Friday, April 28, 2006

New York Times Editorial - Emergency spending spree

New York Times Editorial - Emergency spending spree

Copyright by The New York Times

THURSDAY, APRIL 27, 2006

President George W. Bush is threatening to veto this year's emergency budget supplement for the Iraq war and hurricane recovery efforts - he's suddenly shocked, shocked that his own Republican-led Senate has steadily inflated it with $14 billion in unrelated goodies.

As if this sort of fiscal mayhem is not the now-familiar fallout from the administration's own signature fecklessness in adding to the record debt and deficit for future generations to handle.

This year's $92 billion "must pass" measure, while supposedly restricted to the pressing costs of the war and the post-Katrina Gulf Coast repairs, has been turned into a fiscal Christmas tree.

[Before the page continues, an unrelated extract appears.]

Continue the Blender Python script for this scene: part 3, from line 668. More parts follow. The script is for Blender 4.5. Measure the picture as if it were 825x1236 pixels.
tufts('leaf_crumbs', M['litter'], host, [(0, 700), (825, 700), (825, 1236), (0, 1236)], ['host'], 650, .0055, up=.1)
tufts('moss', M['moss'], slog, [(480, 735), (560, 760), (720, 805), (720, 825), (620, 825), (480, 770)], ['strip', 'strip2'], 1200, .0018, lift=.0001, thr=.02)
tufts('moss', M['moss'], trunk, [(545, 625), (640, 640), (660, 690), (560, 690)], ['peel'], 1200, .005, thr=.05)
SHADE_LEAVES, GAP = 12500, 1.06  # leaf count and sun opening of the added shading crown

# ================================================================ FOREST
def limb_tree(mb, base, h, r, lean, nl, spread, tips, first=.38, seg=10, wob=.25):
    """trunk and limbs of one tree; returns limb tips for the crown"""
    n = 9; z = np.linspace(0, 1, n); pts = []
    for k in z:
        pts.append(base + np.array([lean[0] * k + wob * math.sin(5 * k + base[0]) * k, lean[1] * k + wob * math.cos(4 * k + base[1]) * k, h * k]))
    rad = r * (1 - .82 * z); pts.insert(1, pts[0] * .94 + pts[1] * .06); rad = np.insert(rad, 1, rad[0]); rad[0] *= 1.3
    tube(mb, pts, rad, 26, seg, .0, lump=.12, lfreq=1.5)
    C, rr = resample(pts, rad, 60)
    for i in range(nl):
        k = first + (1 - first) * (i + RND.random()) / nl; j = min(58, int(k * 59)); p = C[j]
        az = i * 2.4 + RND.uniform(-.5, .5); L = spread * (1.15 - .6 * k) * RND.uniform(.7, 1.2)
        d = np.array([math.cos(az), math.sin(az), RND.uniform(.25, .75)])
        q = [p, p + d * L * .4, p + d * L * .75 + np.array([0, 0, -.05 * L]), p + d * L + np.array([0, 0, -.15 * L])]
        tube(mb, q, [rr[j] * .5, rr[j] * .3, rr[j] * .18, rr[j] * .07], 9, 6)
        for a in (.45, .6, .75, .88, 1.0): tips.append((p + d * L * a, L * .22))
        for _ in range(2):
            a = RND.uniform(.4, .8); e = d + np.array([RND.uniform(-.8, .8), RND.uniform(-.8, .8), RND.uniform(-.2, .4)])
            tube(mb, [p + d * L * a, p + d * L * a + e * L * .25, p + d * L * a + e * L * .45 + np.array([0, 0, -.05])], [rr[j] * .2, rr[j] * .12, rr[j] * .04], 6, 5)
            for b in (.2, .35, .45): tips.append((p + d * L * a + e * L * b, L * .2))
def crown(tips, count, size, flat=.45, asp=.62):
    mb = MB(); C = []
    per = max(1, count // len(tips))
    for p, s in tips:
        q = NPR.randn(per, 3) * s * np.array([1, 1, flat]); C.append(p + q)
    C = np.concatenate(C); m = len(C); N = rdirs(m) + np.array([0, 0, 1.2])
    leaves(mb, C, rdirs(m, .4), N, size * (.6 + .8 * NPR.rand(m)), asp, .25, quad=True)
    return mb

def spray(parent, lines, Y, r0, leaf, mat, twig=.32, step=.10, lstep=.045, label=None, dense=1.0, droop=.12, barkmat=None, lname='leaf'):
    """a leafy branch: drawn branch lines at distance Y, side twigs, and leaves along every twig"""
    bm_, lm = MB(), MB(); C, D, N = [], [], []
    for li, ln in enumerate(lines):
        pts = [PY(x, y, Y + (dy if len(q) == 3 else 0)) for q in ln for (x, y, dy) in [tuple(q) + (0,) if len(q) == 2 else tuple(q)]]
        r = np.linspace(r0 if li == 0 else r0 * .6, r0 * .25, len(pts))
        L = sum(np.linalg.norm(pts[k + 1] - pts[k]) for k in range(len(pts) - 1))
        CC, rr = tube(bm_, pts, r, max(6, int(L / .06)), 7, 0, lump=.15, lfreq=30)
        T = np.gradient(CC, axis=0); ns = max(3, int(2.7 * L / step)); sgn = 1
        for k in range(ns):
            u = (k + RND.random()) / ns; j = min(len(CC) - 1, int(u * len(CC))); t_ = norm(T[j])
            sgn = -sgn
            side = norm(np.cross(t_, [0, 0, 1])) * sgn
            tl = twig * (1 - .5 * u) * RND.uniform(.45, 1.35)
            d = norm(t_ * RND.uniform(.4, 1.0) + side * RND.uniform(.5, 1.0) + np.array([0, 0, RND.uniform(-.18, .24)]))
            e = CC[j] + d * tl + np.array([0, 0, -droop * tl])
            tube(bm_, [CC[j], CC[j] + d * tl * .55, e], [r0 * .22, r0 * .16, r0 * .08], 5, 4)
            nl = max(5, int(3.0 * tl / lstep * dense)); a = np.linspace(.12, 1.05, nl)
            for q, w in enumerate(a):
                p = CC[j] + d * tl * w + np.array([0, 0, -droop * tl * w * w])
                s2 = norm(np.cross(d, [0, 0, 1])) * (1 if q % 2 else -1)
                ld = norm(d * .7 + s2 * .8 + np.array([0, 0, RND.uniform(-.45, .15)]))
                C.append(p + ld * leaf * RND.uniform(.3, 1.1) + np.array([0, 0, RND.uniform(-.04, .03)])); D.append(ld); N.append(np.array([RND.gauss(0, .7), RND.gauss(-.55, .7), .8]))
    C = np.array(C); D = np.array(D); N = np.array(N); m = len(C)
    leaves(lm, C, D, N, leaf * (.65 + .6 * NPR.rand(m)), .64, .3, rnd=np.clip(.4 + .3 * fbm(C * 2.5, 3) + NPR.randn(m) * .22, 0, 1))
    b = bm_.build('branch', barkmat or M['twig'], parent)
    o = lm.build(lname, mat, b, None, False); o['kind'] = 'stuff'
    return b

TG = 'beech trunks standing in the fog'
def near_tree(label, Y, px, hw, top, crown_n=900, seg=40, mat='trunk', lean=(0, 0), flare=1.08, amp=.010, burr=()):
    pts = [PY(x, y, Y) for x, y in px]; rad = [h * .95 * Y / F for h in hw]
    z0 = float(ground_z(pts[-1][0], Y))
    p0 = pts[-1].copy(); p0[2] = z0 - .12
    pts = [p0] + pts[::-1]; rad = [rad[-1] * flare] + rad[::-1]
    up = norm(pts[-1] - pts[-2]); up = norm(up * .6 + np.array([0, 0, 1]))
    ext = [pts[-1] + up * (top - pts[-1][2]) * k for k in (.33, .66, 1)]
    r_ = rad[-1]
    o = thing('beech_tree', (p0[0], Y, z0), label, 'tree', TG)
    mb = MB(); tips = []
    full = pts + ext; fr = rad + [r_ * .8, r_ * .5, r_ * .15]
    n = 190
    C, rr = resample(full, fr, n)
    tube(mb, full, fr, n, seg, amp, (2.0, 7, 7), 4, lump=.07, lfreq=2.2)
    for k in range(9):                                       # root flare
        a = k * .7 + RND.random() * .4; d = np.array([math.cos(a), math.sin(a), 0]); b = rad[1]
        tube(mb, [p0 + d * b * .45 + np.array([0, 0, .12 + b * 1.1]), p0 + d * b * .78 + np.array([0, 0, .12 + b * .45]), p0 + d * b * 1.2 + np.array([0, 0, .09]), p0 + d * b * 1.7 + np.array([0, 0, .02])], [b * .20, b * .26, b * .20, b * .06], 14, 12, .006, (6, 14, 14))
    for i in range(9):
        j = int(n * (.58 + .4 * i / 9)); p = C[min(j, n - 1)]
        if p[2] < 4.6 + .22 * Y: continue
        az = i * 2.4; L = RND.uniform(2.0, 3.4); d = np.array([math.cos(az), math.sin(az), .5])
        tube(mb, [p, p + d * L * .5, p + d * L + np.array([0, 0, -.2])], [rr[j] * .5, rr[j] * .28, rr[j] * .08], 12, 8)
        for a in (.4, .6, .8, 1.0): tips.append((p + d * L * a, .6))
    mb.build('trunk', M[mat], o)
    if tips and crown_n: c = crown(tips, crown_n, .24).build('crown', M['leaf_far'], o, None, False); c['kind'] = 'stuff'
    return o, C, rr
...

Billions have been added for extra farm subsidies, highway repairs, higher education, veterans' health care and forest maintenance, and even a $15 million bauble for something that's called a "seafood promotion strategy."

Taxpayers interested in fiscal sanity should first wonder why, three years into the war, its costs are still being rushed through Congress by administration planners who are obviously wary of detailed accountability. No less irresponsible is the growing penchant of members of Congress to bypass the regular budget process in favor of giving their pet projects a ride aboard the White House's annual "emergency" express.

What's at the heart of the veto threat is an intramural Republican war over a feared mutiny by voters this November. House Republicans running as fiscal "hawks" (after years of cheerleading for the costly Bush tax cuts for the affluent) back the president's budget request; the Senate Republicans who are more concerned about popular spending programs opt for the add-ons. No one mentions the responsibility to find revenues to someday pay for all this, plus debt costs.

Tony Snow, the new White House press secretary, made that point last month in his previous role as a conservative polemicist: "A Republican president and a Republican Congress have lost control of the federal budget."